__Exercise task__. Write out only the span of lines that begins at the line with "Continue the Blender Python script for this scene: part 6, from" and ends at the line with "S1.t.location = (82.5, 197, SEA)". Keep both end lines, word for word.

__Provided data__.
=-=-=

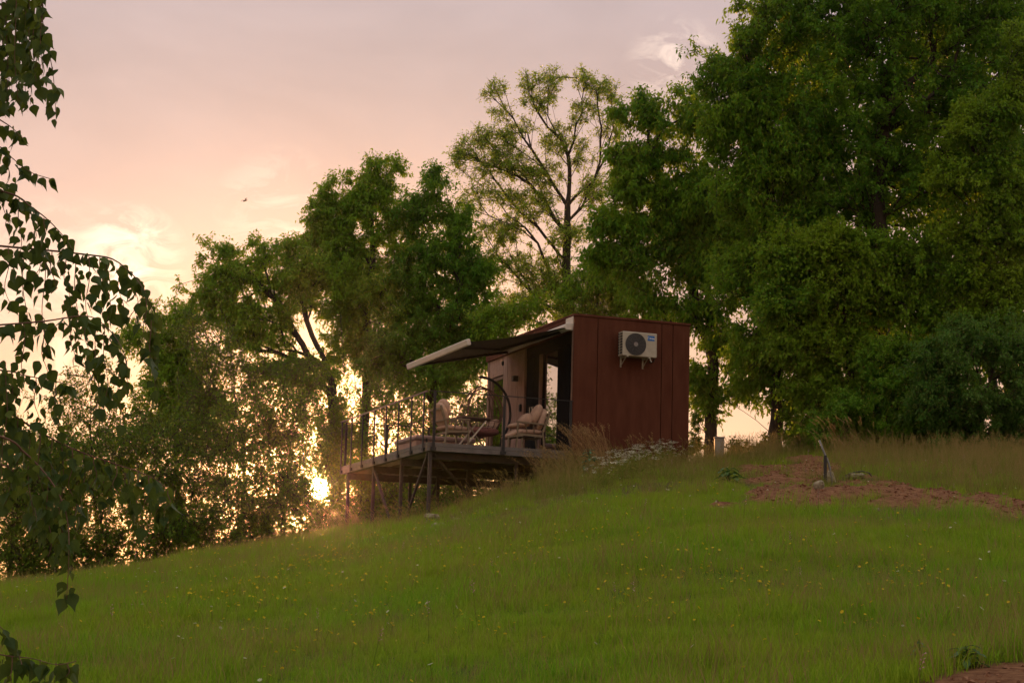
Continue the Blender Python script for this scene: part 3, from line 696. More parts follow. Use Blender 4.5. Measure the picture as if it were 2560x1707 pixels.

=-=-=

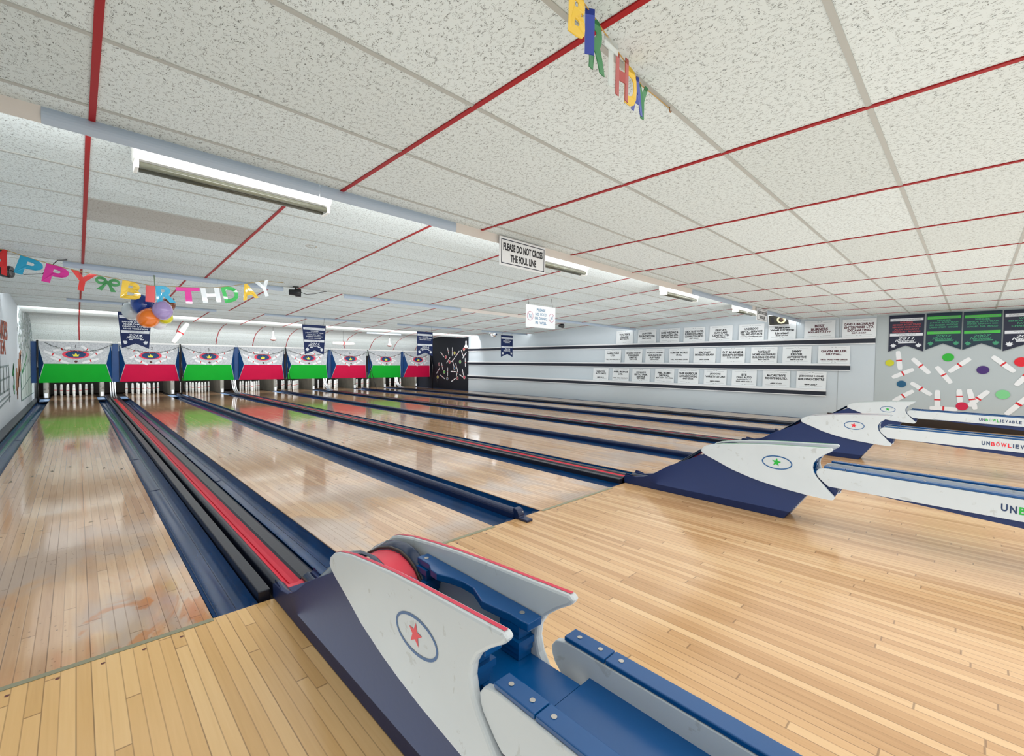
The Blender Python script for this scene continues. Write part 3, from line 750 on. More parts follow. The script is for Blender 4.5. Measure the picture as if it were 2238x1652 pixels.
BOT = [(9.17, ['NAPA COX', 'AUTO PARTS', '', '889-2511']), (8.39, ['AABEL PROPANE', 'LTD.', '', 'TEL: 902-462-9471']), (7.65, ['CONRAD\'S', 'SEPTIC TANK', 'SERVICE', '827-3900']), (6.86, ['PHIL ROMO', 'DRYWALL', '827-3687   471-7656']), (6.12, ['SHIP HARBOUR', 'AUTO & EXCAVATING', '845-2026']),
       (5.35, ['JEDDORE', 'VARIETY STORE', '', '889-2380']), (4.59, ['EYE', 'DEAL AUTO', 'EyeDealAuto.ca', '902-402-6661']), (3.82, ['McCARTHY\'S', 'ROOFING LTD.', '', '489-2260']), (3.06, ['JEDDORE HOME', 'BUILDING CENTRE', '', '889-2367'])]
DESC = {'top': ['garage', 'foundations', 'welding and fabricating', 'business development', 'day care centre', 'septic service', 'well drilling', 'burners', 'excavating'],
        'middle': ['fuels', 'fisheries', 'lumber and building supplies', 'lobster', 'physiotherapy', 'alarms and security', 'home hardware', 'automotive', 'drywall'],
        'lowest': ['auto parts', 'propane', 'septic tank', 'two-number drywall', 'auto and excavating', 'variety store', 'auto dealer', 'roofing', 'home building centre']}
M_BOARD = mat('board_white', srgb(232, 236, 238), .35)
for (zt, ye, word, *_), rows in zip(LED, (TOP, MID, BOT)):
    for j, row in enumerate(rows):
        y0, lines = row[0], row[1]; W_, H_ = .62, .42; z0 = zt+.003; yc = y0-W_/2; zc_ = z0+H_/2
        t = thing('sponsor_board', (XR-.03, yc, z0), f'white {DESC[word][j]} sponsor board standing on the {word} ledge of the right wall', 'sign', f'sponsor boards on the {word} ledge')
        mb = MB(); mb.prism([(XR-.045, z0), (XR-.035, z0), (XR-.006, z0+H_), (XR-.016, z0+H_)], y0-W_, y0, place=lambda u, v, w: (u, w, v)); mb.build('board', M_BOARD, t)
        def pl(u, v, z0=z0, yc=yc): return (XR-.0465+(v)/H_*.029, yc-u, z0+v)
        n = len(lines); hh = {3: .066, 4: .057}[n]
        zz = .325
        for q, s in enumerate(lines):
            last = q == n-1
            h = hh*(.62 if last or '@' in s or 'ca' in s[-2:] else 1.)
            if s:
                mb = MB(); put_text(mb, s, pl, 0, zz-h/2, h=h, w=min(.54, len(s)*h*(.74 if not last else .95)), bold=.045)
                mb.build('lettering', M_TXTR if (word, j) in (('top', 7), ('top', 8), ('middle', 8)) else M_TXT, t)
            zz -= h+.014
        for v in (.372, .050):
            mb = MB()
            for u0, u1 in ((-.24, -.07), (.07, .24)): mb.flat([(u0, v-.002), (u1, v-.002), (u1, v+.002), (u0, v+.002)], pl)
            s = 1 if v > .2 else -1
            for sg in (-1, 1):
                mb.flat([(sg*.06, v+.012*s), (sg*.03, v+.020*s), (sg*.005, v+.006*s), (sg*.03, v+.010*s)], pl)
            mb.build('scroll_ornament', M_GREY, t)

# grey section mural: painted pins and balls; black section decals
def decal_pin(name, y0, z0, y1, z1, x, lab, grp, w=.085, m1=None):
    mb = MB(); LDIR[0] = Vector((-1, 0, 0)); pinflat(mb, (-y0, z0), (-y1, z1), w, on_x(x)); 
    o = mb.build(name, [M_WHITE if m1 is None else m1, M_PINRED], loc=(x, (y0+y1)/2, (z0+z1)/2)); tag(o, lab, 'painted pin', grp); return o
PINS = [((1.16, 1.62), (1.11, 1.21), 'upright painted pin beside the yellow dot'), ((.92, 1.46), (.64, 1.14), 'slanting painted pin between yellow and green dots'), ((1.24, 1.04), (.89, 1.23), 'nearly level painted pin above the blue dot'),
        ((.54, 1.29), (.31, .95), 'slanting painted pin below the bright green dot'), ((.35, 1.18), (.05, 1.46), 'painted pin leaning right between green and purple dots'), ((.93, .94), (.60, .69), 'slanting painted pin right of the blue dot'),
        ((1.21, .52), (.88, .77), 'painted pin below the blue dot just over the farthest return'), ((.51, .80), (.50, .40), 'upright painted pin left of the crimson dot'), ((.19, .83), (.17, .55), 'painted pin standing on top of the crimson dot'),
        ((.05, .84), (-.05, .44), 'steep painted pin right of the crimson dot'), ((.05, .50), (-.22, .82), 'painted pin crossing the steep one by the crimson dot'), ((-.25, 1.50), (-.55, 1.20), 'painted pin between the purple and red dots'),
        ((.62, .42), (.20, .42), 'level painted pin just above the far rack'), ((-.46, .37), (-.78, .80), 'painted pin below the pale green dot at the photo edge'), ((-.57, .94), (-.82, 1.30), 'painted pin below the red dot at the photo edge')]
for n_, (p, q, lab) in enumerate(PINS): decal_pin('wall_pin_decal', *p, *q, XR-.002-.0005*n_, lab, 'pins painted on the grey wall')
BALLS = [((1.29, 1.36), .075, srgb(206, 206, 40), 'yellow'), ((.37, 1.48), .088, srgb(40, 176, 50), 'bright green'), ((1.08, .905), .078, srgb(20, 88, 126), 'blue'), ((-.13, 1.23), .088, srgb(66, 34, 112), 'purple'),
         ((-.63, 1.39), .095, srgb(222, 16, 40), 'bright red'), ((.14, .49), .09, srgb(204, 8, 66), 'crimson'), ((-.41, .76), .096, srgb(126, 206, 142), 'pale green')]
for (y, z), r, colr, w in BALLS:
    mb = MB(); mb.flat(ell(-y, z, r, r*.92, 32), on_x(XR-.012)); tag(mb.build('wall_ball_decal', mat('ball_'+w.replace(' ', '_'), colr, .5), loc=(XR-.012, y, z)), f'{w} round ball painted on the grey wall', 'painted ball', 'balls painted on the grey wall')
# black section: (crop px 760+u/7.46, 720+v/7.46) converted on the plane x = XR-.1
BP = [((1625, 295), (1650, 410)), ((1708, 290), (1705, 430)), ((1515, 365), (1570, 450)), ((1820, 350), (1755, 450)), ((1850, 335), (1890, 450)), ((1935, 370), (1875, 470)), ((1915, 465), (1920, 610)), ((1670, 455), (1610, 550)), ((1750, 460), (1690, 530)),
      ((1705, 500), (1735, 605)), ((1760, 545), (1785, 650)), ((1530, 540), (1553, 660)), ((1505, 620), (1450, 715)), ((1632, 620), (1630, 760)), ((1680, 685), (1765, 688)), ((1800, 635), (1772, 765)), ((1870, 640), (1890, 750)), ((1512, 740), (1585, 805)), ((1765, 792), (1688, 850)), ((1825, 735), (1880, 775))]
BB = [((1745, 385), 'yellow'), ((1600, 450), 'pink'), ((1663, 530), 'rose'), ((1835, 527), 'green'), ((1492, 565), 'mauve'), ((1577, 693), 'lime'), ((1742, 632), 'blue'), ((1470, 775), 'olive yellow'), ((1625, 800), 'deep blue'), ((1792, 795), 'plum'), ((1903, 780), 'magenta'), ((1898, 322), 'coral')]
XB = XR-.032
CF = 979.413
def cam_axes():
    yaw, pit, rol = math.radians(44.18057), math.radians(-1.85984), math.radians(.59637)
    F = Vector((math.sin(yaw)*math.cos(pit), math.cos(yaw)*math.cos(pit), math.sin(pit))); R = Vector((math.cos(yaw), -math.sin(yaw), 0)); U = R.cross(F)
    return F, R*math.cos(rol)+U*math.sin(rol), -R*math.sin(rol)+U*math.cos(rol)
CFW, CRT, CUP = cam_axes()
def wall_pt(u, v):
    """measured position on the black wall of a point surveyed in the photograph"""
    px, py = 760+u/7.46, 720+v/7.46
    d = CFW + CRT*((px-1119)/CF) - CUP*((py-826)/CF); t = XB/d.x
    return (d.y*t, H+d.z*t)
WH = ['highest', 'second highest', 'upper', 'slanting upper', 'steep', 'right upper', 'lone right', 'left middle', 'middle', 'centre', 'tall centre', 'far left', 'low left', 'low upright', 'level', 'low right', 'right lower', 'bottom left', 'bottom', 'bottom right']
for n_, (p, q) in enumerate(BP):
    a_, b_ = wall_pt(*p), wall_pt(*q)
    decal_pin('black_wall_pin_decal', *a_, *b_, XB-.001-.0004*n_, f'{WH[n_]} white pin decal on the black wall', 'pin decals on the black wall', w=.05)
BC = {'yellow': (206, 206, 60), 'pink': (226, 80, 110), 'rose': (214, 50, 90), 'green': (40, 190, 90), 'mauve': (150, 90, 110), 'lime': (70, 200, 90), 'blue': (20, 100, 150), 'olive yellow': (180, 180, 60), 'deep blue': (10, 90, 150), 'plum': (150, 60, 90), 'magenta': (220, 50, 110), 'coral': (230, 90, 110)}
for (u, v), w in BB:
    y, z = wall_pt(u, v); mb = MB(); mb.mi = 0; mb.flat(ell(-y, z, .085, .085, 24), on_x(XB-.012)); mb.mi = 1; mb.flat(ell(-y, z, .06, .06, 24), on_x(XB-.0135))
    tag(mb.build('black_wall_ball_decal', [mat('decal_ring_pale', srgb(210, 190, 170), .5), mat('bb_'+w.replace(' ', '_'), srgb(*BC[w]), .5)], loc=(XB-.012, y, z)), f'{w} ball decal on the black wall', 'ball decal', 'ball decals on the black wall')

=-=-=

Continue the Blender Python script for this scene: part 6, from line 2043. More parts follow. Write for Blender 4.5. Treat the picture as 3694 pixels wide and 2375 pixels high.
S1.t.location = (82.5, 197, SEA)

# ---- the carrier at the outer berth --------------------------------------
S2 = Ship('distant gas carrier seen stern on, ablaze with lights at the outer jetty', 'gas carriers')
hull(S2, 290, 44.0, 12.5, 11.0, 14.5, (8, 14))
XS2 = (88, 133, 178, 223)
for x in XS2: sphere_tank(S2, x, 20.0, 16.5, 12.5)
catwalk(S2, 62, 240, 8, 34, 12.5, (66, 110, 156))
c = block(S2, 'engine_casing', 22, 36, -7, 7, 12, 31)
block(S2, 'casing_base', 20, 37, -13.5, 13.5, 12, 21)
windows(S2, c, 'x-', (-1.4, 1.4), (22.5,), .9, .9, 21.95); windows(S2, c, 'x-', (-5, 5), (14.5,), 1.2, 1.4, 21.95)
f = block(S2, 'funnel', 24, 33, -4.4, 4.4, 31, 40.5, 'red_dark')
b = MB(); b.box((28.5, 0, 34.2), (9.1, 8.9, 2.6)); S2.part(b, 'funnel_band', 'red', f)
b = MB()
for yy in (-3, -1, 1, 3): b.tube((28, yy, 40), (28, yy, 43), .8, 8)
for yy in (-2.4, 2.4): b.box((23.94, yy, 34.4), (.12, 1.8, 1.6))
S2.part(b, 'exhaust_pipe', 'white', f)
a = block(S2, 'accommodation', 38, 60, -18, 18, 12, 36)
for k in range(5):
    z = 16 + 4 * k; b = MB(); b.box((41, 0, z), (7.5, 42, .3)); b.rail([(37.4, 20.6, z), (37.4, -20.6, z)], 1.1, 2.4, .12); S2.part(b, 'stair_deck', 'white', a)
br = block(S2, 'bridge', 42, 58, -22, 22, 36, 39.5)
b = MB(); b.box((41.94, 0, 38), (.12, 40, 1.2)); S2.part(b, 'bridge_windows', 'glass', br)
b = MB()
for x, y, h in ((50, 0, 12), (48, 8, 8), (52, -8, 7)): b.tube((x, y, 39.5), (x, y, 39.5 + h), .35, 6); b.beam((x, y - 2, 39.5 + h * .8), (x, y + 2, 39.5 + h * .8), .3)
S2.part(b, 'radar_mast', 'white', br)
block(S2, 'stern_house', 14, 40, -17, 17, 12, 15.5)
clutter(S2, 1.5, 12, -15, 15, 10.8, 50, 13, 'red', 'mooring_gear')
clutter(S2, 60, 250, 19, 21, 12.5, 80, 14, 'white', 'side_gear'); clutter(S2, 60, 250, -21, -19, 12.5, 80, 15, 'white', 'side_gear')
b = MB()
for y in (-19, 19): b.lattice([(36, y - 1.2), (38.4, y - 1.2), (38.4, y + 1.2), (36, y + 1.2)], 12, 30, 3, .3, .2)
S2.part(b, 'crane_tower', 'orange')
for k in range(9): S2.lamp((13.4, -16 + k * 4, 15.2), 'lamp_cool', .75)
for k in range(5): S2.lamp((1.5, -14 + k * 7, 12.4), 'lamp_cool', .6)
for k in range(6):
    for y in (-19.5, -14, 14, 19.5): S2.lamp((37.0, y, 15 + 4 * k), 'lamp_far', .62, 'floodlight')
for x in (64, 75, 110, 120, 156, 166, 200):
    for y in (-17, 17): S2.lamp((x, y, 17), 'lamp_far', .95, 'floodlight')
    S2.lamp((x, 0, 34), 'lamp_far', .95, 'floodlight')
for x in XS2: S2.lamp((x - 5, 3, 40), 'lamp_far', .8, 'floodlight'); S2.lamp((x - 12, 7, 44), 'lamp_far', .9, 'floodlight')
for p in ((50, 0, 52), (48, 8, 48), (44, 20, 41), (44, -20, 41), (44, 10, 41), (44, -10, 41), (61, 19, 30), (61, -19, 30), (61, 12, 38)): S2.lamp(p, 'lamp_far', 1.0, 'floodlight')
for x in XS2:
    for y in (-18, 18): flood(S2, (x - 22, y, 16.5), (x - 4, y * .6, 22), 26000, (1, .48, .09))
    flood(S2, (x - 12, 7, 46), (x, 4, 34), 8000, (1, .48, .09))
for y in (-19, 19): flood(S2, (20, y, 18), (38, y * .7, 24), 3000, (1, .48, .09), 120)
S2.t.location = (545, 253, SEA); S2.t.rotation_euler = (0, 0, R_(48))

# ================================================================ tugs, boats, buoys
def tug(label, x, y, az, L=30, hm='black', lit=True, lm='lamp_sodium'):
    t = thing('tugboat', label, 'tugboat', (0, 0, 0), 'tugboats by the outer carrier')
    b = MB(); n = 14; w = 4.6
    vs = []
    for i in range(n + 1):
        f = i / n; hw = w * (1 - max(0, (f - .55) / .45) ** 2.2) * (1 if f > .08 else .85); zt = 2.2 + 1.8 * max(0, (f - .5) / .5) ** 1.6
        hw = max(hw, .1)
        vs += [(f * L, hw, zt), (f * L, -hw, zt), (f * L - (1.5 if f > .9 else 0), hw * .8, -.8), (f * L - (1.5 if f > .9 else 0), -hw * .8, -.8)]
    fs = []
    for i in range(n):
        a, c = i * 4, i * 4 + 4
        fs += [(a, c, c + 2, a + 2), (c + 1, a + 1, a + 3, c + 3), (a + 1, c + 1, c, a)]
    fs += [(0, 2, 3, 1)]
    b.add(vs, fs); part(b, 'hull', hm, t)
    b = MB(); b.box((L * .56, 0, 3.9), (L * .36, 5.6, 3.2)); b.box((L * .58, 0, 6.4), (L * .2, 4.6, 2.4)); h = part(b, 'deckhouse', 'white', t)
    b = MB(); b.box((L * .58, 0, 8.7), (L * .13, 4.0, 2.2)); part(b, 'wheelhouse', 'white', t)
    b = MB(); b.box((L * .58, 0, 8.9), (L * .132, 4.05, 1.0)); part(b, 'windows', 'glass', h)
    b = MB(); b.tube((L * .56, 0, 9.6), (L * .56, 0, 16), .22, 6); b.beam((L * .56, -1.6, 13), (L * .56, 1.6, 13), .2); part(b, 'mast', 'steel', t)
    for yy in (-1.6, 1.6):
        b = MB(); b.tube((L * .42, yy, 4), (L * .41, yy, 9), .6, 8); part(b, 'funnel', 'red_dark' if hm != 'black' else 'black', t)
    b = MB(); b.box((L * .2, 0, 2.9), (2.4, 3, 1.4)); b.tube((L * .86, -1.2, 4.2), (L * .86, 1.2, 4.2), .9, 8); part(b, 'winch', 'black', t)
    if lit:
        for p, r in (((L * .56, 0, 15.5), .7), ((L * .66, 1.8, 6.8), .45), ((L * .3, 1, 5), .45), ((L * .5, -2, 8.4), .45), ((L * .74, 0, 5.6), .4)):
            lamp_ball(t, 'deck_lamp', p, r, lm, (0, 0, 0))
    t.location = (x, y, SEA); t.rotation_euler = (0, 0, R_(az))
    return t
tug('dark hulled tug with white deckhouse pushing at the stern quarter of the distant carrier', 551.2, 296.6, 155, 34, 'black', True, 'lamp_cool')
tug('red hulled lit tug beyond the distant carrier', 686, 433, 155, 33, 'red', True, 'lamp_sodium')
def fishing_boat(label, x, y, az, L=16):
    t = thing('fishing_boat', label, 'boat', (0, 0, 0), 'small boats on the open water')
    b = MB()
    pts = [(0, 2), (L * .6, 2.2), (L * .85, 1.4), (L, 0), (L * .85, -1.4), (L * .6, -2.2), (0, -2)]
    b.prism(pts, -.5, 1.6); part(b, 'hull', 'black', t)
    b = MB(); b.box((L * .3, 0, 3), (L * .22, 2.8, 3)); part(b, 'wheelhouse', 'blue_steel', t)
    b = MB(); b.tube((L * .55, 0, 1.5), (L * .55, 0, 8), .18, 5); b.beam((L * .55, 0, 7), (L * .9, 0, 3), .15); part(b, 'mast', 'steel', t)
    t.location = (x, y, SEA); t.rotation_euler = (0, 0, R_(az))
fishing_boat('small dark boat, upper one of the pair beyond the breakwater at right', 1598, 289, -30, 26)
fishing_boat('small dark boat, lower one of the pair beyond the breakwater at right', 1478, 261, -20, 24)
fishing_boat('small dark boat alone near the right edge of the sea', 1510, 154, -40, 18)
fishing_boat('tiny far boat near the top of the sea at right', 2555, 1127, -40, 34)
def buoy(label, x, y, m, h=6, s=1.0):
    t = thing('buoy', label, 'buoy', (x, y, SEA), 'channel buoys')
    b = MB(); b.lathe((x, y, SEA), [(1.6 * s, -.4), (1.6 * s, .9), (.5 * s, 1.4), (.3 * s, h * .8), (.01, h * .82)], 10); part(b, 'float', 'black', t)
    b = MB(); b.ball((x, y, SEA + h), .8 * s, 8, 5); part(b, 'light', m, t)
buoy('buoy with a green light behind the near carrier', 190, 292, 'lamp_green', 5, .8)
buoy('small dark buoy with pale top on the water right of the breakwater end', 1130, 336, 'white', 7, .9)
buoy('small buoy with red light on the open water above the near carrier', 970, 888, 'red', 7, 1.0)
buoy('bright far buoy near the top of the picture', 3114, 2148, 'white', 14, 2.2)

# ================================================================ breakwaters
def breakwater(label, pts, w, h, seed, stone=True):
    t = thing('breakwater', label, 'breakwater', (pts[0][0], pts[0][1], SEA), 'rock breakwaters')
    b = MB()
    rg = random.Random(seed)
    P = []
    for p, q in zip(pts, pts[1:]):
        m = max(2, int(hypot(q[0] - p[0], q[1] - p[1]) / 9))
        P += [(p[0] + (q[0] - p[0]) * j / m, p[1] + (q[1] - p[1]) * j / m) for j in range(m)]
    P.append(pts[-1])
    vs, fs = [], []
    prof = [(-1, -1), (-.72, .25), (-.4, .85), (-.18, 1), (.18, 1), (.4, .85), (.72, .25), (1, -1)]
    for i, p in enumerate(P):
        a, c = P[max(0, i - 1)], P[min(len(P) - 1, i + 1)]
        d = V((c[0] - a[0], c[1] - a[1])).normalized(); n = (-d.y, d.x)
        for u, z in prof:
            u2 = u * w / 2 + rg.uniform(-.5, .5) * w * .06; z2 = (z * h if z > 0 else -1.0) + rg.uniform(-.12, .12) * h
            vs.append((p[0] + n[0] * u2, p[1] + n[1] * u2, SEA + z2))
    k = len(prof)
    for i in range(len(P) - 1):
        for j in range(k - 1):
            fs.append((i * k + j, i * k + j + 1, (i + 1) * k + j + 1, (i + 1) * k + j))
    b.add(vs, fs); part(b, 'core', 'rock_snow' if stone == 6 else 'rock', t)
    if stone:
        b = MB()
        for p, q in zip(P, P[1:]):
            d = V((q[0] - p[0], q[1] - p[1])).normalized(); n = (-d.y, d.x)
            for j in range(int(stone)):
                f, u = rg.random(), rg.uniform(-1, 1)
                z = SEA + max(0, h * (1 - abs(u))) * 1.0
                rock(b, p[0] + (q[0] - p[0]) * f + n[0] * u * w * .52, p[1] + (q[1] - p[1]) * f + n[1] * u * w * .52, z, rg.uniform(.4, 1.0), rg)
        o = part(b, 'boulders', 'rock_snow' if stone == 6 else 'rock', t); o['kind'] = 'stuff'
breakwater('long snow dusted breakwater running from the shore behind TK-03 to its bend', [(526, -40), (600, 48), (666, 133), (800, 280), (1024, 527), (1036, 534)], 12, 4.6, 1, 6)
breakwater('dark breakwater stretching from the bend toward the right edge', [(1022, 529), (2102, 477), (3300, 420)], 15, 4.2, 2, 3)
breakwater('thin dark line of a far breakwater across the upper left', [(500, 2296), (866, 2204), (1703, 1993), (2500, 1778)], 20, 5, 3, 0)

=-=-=

__Response to this exercise__.
Continue the Blender Python script for this scene: part 6, from line 2043. More parts follow. Write for Blender 4.5. Treat the picture as 3694 pixels wide and 2375 pixels high.
S1.t.location = (82.5, 197, SEA)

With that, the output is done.